An amazingly exploratory performance that ties together a lost colleague, a fabled basement club, and some breathtaking improvisations.

Few musical situations are as intimate and rewarding as playing in a duo. All your thoughts and energy are focused on reacting to how another human is interpreting time, feel, and tone. For guitarist Bill Frisell and bassist Thomas Morgan, that connection is deep and thankfully documented on their latest ECM album, Epistrophy, which is out on April 12th. It’s a continuation of the duo’s previous album for the label, Small Town, and actually was recorded at the same week-long gig at jazz’s most hallowed of halls, the Village Vanguard, in March of 2016.

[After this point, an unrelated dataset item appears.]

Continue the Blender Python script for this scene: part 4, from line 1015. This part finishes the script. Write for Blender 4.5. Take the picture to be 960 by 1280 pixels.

Although Morgan and Frisell are a generation apart, several common threads connect them. For many years Frisell had a yearly engagement at the Vanguard with his wildly exploratory trio with saxophonist Joe Lovano and shape-shifting drummer Paul Motian. Sadly, Motian passed away in November of 2011 but the sessions for his last album, Windmills of Your Mind, brought Frisell and Morgan together in a quartet with vocalist Petra Haden for an incredible set of standards. “I first met Thomas well before that,” says Frisell. “Joey [Baron] wanted to go over the music for an album [1999’s We’ll Soon Find Out] before Ron Carter got there. Thomas came and played everything just dead-on perfect. Plus, he looks younger than he is, so I thought, ‘Wow, this little kid just came in here and slayed this music.’” (Pro tip: Always prepare for a rehearsal as if it’s a gig.)